*Data extract*:
* Begin *
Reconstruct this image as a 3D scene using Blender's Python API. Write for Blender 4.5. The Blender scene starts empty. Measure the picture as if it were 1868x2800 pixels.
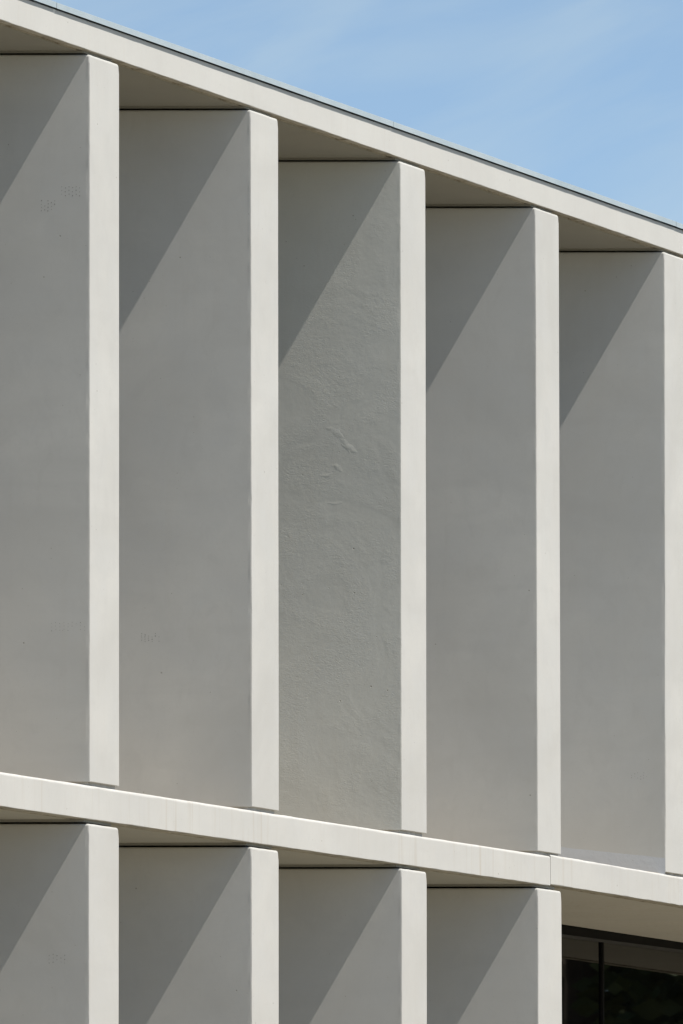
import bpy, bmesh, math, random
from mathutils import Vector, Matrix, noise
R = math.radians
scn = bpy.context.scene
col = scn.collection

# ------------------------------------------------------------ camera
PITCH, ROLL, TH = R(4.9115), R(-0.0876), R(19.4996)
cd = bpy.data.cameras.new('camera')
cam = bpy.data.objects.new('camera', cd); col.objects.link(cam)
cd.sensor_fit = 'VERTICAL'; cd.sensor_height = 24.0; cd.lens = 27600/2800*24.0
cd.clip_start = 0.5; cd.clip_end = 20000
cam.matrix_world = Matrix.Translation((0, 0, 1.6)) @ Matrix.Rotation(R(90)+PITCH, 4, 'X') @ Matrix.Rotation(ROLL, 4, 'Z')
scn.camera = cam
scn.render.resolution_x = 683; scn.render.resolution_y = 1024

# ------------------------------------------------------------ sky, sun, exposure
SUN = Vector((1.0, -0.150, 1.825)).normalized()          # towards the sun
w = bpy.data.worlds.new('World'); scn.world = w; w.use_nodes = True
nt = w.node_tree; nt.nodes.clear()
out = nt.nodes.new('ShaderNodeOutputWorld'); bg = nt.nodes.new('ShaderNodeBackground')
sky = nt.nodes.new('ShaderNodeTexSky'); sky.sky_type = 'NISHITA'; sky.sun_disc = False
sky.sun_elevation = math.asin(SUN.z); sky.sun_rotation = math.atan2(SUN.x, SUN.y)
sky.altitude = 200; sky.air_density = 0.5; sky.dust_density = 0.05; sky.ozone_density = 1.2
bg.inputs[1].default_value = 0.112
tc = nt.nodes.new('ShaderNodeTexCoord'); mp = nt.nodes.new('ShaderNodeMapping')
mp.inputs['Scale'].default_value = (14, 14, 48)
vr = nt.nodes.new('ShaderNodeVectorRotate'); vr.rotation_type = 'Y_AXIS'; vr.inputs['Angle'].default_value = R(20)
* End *
*Short task*: Without the pictures, repeat the listing above exactly.

*Correct output*:
Reconstruct this image as a 3D scene using Blender's Python API. Write for Blender 4.5. The Blender scene starts empty. Measure the picture as if it were 1868x2800 pixels.
import bpy, bmesh, math, random
from mathutils import Vector, Matrix, noise
R = math.radians
scn = bpy.context.scene
col = scn.collection

# ------------------------------------------------------------ camera
PITCH, ROLL, TH = R(4.9115), R(-0.0876), R(19.4996)
cd = bpy.data.cameras.new('camera')
cam = bpy.data.objects.new('camera', cd); col.objects.link(cam)
cd.sensor_fit = 'VERTICAL'; cd.sensor_height = 24.0; cd.lens = 27600/2800*24.0
cd.clip_start = 0.5; cd.clip_end = 20000
cam.matrix_world = Matrix.Translation((0, 0, 1.6)) @ Matrix.Rotation(R(90)+PITCH, 4, 'X') @ Matrix.Rotation(ROLL, 4, 'Z')
scn.camera = cam
scn.render.resolution_x = 683; scn.render.resolution_y = 1024

# ------------------------------------------------------------ sky, sun, exposure
SUN = Vector((1.0, -0.150, 1.825)).normalized()          # towards the sun
w = bpy.data.worlds.new('World'); scn.world = w; w.use_nodes = True
nt = w.node_tree; nt.nodes.clear()
out = nt.nodes.new('ShaderNodeOutputWorld'); bg = nt.nodes.new('ShaderNodeBackground')
sky = nt.nodes.new('ShaderNodeTexSky'); sky.sky_type = 'NISHITA'; sky.sun_disc = False
sky.sun_elevation = math.asin(SUN.z); sky.sun_rotation = math.atan2(SUN.x, SUN.y)
sky.altitude = 200; sky.air_density = 0.5; sky.dust_density = 0.05; sky.ozone_density = 1.2
bg.inputs[1].default_value = 0.112
tc = nt.nodes.new('ShaderNodeTexCoord'); mp = nt.nodes.new('ShaderNodeMapping')
mp.inputs['Scale'].default_value = (14, 14, 48)
vr = nt.nodes.new('ShaderNodeVectorRotate'); vr.rotation_type = 'Y_AXIS'; vr.inputs['Angle'].default_value = R(20)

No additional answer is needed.